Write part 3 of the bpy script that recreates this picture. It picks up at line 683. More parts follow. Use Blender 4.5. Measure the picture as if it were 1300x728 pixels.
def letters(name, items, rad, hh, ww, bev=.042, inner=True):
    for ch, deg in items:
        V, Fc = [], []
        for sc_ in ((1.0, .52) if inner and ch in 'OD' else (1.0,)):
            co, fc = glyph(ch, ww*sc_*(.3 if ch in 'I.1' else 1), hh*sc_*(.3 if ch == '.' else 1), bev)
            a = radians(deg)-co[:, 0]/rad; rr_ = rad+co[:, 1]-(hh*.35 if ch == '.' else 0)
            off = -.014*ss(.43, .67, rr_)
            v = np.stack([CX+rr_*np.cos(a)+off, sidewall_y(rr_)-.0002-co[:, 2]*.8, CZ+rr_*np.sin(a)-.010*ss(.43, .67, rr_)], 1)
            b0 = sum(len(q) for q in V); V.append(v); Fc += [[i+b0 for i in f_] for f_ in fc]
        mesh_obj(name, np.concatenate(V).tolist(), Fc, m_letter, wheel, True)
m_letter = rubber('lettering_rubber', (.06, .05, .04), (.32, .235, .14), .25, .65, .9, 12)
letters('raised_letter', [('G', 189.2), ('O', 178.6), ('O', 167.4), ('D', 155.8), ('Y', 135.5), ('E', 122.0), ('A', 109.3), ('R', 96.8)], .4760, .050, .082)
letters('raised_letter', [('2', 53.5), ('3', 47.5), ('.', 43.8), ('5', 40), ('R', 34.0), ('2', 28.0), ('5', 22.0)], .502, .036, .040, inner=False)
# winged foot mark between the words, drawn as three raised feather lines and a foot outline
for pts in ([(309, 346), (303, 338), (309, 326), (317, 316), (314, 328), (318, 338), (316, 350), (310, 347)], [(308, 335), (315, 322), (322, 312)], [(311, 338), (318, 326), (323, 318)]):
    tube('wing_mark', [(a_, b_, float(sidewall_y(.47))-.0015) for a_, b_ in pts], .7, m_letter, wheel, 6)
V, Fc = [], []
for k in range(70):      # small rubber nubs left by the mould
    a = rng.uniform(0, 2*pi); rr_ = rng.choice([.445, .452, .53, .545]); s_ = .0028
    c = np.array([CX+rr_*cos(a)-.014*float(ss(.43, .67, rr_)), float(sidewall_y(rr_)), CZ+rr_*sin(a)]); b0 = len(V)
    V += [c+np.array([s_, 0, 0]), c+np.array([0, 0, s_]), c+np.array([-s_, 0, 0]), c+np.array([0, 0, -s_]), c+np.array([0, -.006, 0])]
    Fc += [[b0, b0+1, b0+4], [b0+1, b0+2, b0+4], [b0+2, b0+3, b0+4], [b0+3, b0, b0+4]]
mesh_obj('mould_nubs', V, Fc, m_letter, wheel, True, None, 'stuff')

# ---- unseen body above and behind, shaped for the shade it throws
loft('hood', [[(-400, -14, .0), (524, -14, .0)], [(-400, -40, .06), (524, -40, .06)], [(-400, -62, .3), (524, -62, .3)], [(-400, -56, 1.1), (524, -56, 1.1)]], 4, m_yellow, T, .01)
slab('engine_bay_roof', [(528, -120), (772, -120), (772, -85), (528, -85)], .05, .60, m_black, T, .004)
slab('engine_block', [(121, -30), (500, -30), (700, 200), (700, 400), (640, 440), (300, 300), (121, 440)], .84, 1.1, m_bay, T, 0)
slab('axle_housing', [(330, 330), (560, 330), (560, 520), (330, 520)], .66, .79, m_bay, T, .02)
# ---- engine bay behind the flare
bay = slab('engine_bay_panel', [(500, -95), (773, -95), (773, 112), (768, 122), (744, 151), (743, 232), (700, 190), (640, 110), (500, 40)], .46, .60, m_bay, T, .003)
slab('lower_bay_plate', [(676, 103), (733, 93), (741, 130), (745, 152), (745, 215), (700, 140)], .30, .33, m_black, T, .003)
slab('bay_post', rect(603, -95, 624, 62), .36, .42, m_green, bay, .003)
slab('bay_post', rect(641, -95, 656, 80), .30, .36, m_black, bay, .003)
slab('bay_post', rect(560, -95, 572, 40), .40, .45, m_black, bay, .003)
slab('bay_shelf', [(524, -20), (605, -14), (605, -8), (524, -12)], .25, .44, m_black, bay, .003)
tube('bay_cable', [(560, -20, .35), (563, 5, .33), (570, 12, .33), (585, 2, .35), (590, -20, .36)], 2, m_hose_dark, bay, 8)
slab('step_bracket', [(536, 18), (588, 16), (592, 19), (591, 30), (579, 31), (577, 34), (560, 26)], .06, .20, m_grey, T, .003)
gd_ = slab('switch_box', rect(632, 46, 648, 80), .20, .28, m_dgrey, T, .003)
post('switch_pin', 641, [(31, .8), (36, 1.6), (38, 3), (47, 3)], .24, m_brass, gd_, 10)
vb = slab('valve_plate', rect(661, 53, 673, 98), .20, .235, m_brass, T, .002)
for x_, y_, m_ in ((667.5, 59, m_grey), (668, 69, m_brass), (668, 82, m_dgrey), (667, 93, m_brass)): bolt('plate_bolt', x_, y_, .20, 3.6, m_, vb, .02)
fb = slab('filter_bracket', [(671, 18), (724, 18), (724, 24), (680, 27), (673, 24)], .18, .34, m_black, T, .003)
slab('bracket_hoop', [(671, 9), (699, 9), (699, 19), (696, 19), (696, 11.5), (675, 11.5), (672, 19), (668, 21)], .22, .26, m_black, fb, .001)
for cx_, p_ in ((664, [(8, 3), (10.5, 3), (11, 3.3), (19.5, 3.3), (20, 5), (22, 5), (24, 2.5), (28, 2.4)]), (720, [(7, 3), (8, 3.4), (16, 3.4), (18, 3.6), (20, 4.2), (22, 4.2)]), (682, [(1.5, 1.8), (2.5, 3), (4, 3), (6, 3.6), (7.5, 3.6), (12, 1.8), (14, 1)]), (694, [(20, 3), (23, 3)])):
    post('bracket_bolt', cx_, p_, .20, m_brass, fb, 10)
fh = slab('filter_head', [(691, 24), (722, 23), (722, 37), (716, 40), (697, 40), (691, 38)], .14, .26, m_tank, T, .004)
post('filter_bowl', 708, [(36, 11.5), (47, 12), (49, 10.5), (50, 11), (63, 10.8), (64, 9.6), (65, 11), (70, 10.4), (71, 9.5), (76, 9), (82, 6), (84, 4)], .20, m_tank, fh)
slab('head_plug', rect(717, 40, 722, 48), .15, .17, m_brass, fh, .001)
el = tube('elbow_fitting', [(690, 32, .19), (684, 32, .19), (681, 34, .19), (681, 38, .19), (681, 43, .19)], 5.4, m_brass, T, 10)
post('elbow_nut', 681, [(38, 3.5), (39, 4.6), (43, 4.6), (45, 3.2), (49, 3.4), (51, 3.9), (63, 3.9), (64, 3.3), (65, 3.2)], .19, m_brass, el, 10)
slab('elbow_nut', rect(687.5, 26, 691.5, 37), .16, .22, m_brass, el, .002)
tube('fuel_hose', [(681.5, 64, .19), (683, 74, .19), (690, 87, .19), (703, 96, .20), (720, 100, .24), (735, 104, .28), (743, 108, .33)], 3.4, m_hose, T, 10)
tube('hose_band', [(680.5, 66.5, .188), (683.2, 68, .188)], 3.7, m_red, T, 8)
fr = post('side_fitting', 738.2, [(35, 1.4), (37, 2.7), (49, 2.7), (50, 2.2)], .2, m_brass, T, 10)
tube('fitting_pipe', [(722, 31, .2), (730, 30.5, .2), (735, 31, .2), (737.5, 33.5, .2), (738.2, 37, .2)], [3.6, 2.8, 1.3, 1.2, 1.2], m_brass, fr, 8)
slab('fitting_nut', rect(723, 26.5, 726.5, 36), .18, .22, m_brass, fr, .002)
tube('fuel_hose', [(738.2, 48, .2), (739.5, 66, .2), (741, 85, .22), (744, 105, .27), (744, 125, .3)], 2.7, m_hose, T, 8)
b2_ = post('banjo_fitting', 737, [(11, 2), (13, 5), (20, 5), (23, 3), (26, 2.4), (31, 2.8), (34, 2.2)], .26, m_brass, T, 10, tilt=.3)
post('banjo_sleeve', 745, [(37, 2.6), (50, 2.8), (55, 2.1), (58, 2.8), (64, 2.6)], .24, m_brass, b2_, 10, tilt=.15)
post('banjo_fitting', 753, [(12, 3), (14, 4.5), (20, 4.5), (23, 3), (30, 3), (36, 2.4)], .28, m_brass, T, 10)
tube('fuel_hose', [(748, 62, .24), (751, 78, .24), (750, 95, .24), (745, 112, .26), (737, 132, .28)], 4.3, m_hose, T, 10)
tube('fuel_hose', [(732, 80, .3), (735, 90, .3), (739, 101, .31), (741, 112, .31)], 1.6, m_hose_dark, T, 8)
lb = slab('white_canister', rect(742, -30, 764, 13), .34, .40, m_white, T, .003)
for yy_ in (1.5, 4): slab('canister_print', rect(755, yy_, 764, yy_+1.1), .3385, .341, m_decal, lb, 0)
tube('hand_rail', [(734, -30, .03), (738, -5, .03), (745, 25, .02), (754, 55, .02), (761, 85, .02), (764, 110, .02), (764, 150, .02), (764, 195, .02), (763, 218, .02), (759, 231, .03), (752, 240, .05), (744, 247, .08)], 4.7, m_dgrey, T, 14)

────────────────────

> [Problem details]
Return exactly the opening lines of the listing above, ending with the line that has "True, None, 'stuff')".

> [Solution]
Write part 3 of the bpy script that recreates this picture. It picks up at line 683. More parts follow. Use Blender 4.5. Measure the picture as if it were 1300x728 pixels.
def letters(name, items, rad, hh, ww, bev=.042, inner=True):
    for ch, deg in items:
        V, Fc = [], []
        for sc_ in ((1.0, .52) if inner and ch in 'OD' else (1.0,)):
            co, fc = glyph(ch, ww*sc_*(.3 if ch in 'I.1' else 1), hh*sc_*(.3 if ch == '.' else 1), bev)
            a = radians(deg)-co[:, 0]/rad; rr_ = rad+co[:, 1]-(hh*.35 if ch == '.' else 0)
            off = -.014*ss(.43, .67, rr_)
            v = np.stack([CX+rr_*np.cos(a)+off, sidewall_y(rr_)-.0002-co[:, 2]*.8, CZ+rr_*np.sin(a)-.010*ss(.43, .67, rr_)], 1)
            b0 = sum(len(q) for q in V); V.append(v); Fc += [[i+b0 for i in f_] for f_ in fc]
        mesh_obj(name, np.concatenate(V).tolist(), Fc, m_letter, wheel, True)
m_letter = rubber('lettering_rubber', (.06, .05, .04), (.32, .235, .14), .25, .65, .9, 12)
letters('raised_letter', [('G', 189.2), ('O', 178.6), ('O', 167.4), ('D', 155.8), ('Y', 135.5), ('E', 122.0), ('A', 109.3), ('R', 96.8)], .4760, .050, .082)
letters('raised_letter', [('2', 53.5), ('3', 47.5), ('.', 43.8), ('5', 40), ('R', 34.0), ('2', 28.0), ('5', 22.0)], .502, .036, .040, inner=False)
# winged foot mark between the words, drawn as three raised feather lines and a foot outline
for pts in ([(309, 346), (303, 338), (309, 326), (317, 316), (314, 328), (318, 338), (316, 350), (310, 347)], [(308, 335), (315, 322), (322, 312)], [(311, 338), (318, 326), (323, 318)]):
    tube('wing_mark', [(a_, b_, float(sidewall_y(.47))-.0015) for a_, b_ in pts], .7, m_letter, wheel, 6)
V, Fc = [], []
for k in range(70):      # small rubber nubs left by the mould
    a = rng.uniform(0, 2*pi); rr_ = rng.choice([.445, .452, .53, .545]); s_ = .0028
    c = np.array([CX+rr_*cos(a)-.014*float(ss(.43, .67, rr_)), float(sidewall_y(rr_)), CZ+rr_*sin(a)]); b0 = len(V)
    V += [c+np.array([s_, 0, 0]), c+np.array([0, 0, s_]), c+np.array([-s_, 0, 0]), c+np.array([0, 0, -s_]), c+np.array([0, -.006, 0])]
    Fc += [[b0, b0+1, b0+4], [b0+1, b0+2, b0+4], [b0+2, b0+3, b0+4], [b0+3, b0, b0+4]]
mesh_obj('mould_nubs', V, Fc, m_letter, wheel, True, None, 'stuff')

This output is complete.